Each line from the one containing "Write part 3" through the one containing "return (y1 - y0) / dep ** 2" must be echoed exactly, endpoints included, and every other line omitted.

━━━━━━

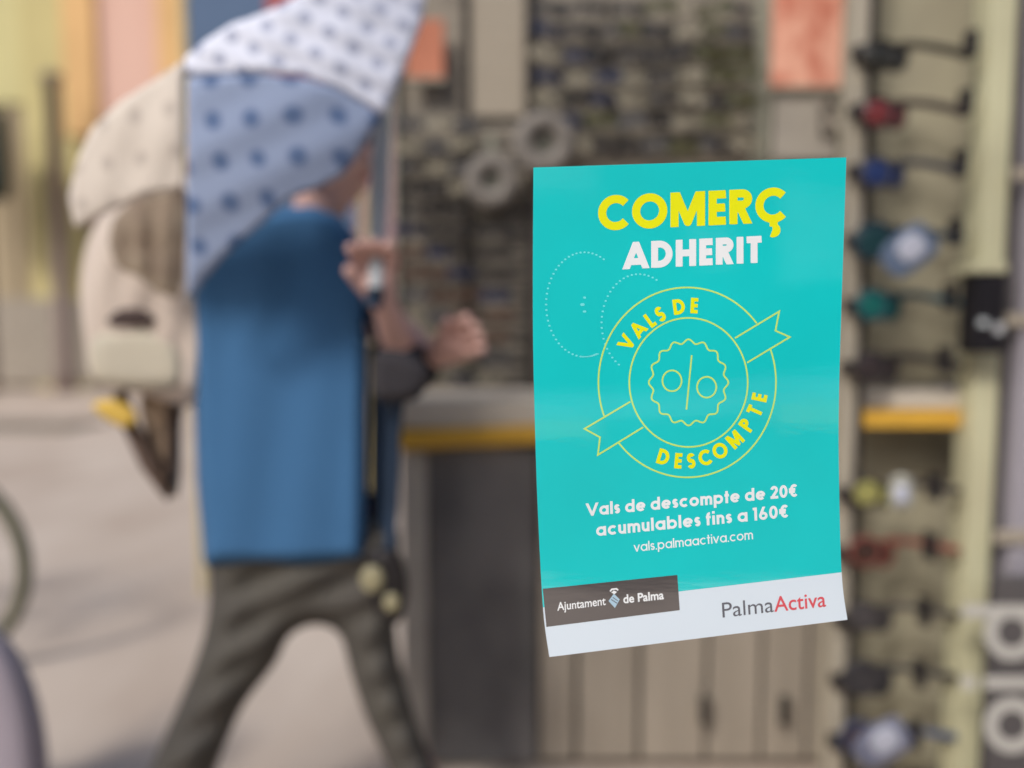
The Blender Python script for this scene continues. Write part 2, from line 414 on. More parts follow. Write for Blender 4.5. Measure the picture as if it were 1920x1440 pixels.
# ------------------------------------------------------------------ sunglasses
def lens_outline(cx, w_, h_, n=14):
    o = []
    for k in range(n):
        a = 2 * math.pi * k / n; c, s = math.cos(a), math.sin(a)
        x = abs(c) ** 0.7 * (1 if c > 0 else -1) * w_ / 2; z = abs(s) ** 0.75 * (1 if s > 0 else -1) * h_ / 2
        o.append(Vector((cx + x, 0.004 * (abs(cx + x) / 0.06) ** 2 * 3, z)))
    return o
def glasses_meshes(W=0.118, Hh=0.044):
    lens = []; fr = bmesh.new()
    for s in (-1, 1):
        ol = lens_outline(s * W * 0.26, W * 0.43, Hh)
        bm = bmesh.new()
        f = [bm.verts.new(p + Vector((0, -0.001, 0))) for p in ol]; b = [bm.verts.new(p + Vector((0, 0.001, 0))) for p in ol]
        bm.faces.new(f); bm.faces.new(b[::-1])
        for k in range(len(ol)): bm.faces.new((f[k], b[k], b[(k + 1) % len(ol)], f[(k + 1) % len(ol)]))
        bmesh.ops.recalc_face_normals(bm, faces=bm.faces)
        me = bpy.data.meshes.new('lens'); bm.to_mesh(me); bm.free(); lens.append(me)
        tube(fr, ol, 0.0028, 6, True)
    tube(fr, [(-W * 0.06, 0, Hh * 0.2), (0, -0.002, Hh * 0.3), (W * 0.06, 0, Hh * 0.2)], 0.003, 6)
    fm = bpy.data.meshes.new('rims'); fr.to_mesh(fm); fr.free()
    tm = []
    for s in (-1, 1):
        t = bmesh.new(); x = s * W * 0.485
        tube(t, [(x, 0.012, Hh * 0.3), (x * 1.02, 0.03, Hh * 0.32), (x * 1.0, 0.085, Hh * 0.25), (x * 0.97, 0.11, -Hh * 0.1)], [0.004, 0.004, 0.003, 0.003], 6)
        me = bpy.data.meshes.new('temple'); t.to_mesh(me); t.free(); tm.append(me)
    return lens, fm, tm
LM, FM, TM = glasses_meshes()
pal = [('black', (50, 47, 45), (62, 58, 54)), ('brown', (80, 62, 52), (98, 80, 68)), ('olive', (70, 70, 44), (96, 94, 62)), ('grey', (70, 70, 72), (104, 100, 96)), ('navy', (34, 40, 64), (52, 56, 78)), ('pale', (130, 122, 104), (168, 160, 140))]
PM = {n: (mat(n + '_lens', a, 0.15, 0.1, 10, spec=0.4), mat(n + '_frame', b, 0.35, 0.1, 10)) for n, a, b in pal}
def set_mat(o, m): o.material_slots[0].link = 'OBJECT'; o.material_slots[0].material = m
for me in LM + [FM] + TM: me.materials.append(PM['black'][0])
def sunglasses(loc, colour, label, group, rz=0.0, ry=0.0, sc_=1.0, lensm=None, framem=None, cat='sunglasses'):
    r = bpy.data.objects.new('sunglasses', None); COL.objects.link(r); r.empty_display_size = 0.03
    r.location = loc; r.rotation_euler = (0, ry, rz); r.scale = (sc_,) * 3
    tag(r, label, cat, group)
    lm, fm = lensm or PM[colour][0], framem or PM[colour][1]
    for nme, mesh, mm in (('lens', LM[0], lm), ('lens', LM[1], lm), ('rims', FM, fm), ('temple', TM[0], fm), ('temple', TM[1], fm)):
        o = bpy.data.objects.new(nme, mesh); COL.objects.link(o); o.parent = r; set_mat(o, mm)
    return r
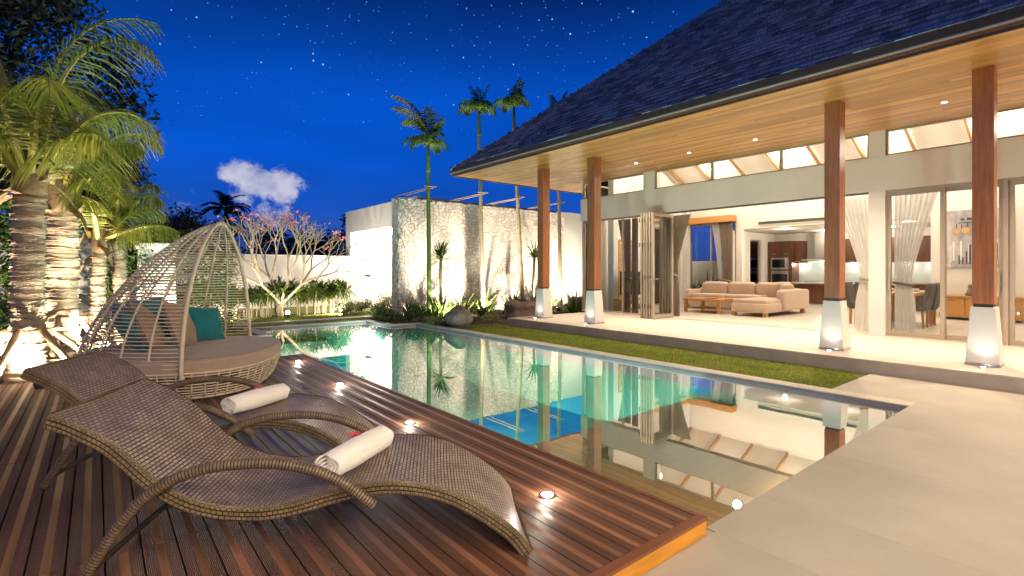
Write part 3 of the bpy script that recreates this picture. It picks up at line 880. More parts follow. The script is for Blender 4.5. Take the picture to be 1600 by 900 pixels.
b = MB(); b.box(EX - .030, EX - .013, YA, EY + .03, 4.056, 4.094); b.build('gutter_lip', 'deck_trim', V)
cs, sn = 1 / math.hypot(1, SL), SL / math.hypot(1, SL)
EXPO, TH = .20, .05
cand = []
rows = int((RX - EX) / cs / EXPO)
rng = random.Random(3)
for r in range(rows):
    s0 = r * EXPO
    hx = s0 * cs
    ymax = EY - hx + .03
    y = -2.4 + (r % 2) * .11 + rng.uniform(-.03, .03)
    while y < ymax:
        w = rng.uniform(.17, .27)
        y1 = min(y + w - .008, ymax)
        if y1 - y > .03: cand.append((r, y, y1, rng.uniform(-.006, .008), rng.uniform(-.012, .012)))
        y += w


def shingle_pts(r, y0, y1, lift, slip):
    s0 = r * EXPO + (.035 if r == 0 else -.03 + slip); s1 = s0 + EXPO * 1.25
    P = []
    for (s, zz) in ((s0, .050 + lift), (s1, .004)):
        for (yy, hh) in ((y0, 0), (y1, 0), (y1, TH), (y0, TH)):
            n = zz + hh
            P.append((EX + s * cs - n * sn, yy, EZ + s * sn + n * cs))
    return P


def size_in_view(c):
    r, y0, y1, _, _ = c
    p = Vector((EX + r * EXPO * cs, (y0 + y1) / 2, EZ + r * EXPO * sn - 1.35))
    dep = p.dot(FW); u = 800 + 796 * p.dot(RT) / dep; v = 422 - 796 * p.z / dep
    if dep < 1 or u > 1605 or v < -5: return 0
    return (y1 - y0) / dep ** 2


order = sorted(range(len(cand)), key=lambda i: -size_in_view(cand[i]))
near = set(order[:300])
rest = MB()
for i, c in enumerate(cand):
    P = shingle_pts(*c)
    if i in near:
        q = MB(); o0 = P[0]; q.hexa([(p[0] - o0[0], p[1] - o0[1], p[2] - o0[2]) for p in P])
        link('shingle', q.mesh('shingle', 'shingle_one'), roof, loc=local(roof, o0))
    else:
        rest.hexa(P)
# hip side rows and hip caps
for r in range(rows):
    s0 = r * EXPO; hx = s0 * cs
    x = EX + hx
    xm = 2 * RX - EX - hx
    while x < xm:
        w = rng.uniform(.3, .5); x1 = min(x + w - .008, xm)
        P = []
        for (s, zz) in ((s0 - .03, .03), (s0 + EXPO * 1.2, .004)):
            for (xx, hh) in ((x, 0), (x1, 0), (x1, TH), (x, TH)):
                n = zz + hh; P.append((xx, EY - s * cs + n * sn, EZ + s * sn + n * cs))
        rest.hexa(P); x += w
for k in range(60):
    t = k * .118
    a = Vector((EX + t - .03, EY - t + .03, EZ + t * SL + .045)); c2 = a + Vector((.17, -.17, .17 * SL - .02))
    rest.bar(a, c2, .17, .035)
rest.build('shingles', 'shingle', roof, kind='stuff')
# finial at the eave corner
b = MB(); b.tube([(EX + .02, EY - .02, EZ + .03), (EX - .02, EY + .03, EZ + .12), (EX - .07, EY + .07, EZ + .15)], [.03, .022, .01], 6); b.build('corner_finial', 'fascia', roof)

# interior lamps in the vault and kitchen
for (x, y, z, pw) in ((13.4, 9.3, 4.78, 75), (13.4, 6.8, 4.78, 85), (13.4, 4.3, 4.78, 85), (13.4, 2.0, 4.78, 85), (13.4, .2, 4.78, 60), (15.9, 9.0, 4.75, 75), (15.9, 6.6, 4.75, 85), (15.9, 4.2, 4.75, 85), (15.9, 2.0, 4.75, 75), (15.9, .2, 4.75, 50)):
    b = MB(); b.lathe([(.05, 0), (.048, -.02)], (x, y, z), 14); dl = b.build('ceiling_lamp', 'lamp', V)
    b = MB(); b.lathe([(.07, .12), (.07, -.022), (.052, -.022), (.052, 0)], (x, y, z), 16, cap=False); b.build('rim', 'white_gloss', dl)
    lamp('POINT', (x, y, z - .12), pw * K_ROOM, dl, SOFTW, .1)
for (x, y) in ((18.3, 7.6), (18.3, 5.8), (18.3, 4.2), (20.1, 7.0), (20.1, 5.0)):
    b = MB(); b.lathe([(.05, 0), (.048, -.012)], (x, y, 2.762), 14); dl = b.build('downlight', 'lamp', V)
    b = MB(); b.lathe([(.068, 0), (.066, -.014), (.052, -.014), (.052, 0)], (x, y, 2.762), 16, cap=False); b.build('rim', 'white_gloss', dl)
    lamp('POINT', (x, y, 2.68), 26 * K_ROOM, dl, SOFTW, .06)


# ================================================================== PAVILION with the stone-clad wall
pvn = thing('garden_pavilion', 'white garden pavilion with a tall stone clad wall', 'building', (10, 15.3, GZ))


def clip(poly, n, d):
    out = []
    for i in range(len(poly)):
        a, b = poly[i], poly[(i + 1) % len(poly)]
        da, db = a[0] * n[0] + a[1] * n[1] - d, b[0] * n[0] + b[1] * n[1] - d
        if da <= 0: out.append(a)
        if (da < 0 < db) or (db < 0 < da):
            t = da / (da - db); out.append((a[0] + (b[0] - a[0]) * t, a[1] + (b[1] - a[1]) * t))
    return out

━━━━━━

_Correct answer_
Write part 3 of the bpy script that recreates this picture. It picks up at line 880. More parts follow. The script is for Blender 4.5. Take the picture to be 1600 by 900 pixels.
b = MB(); b.box(EX - .030, EX - .013, YA, EY + .03, 4.056, 4.094); b.build('gutter_lip', 'deck_trim', V)
cs, sn = 1 / math.hypot(1, SL), SL / math.hypot(1, SL)
EXPO, TH = .20, .05
cand = []
rows = int((RX - EX) / cs / EXPO)
rng = random.Random(3)
for r in range(rows):
    s0 = r * EXPO
    hx = s0 * cs
    ymax = EY - hx + .03
    y = -2.4 + (r % 2) * .11 + rng.uniform(-.03, .03)
    while y < ymax:
        w = rng.uniform(.17, .27)
        y1 = min(y + w - .008, ymax)
        if y1 - y > .03: cand.append((r, y, y1, rng.uniform(-.006, .008), rng.uniform(-.012, .012)))
        y += w


def shingle_pts(r, y0, y1, lift, slip):
    s0 = r * EXPO + (.035 if r == 0 else -.03 + slip); s1 = s0 + EXPO * 1.25
    P = []
    for (s, zz) in ((s0, .050 + lift), (s1, .004)):
        for (yy, hh) in ((y0, 0), (y1, 0), (y1, TH), (y0, TH)):
            n = zz + hh
            P.append((EX + s * cs - n * sn, yy, EZ + s * sn + n * cs))
    return P


def size_in_view(c):
    r, y0, y1, _, _ = c
    p = Vector((EX + r * EXPO * cs, (y0 + y1) / 2, EZ + r * EXPO * sn - 1.35))
    dep = p.dot(FW); u = 800 + 796 * p.dot(RT) / dep; v = 422 - 796 * p.z / dep
    if dep < 1 or u > 1605 or v < -5: return 0
    return (y1 - y0) / dep ** 2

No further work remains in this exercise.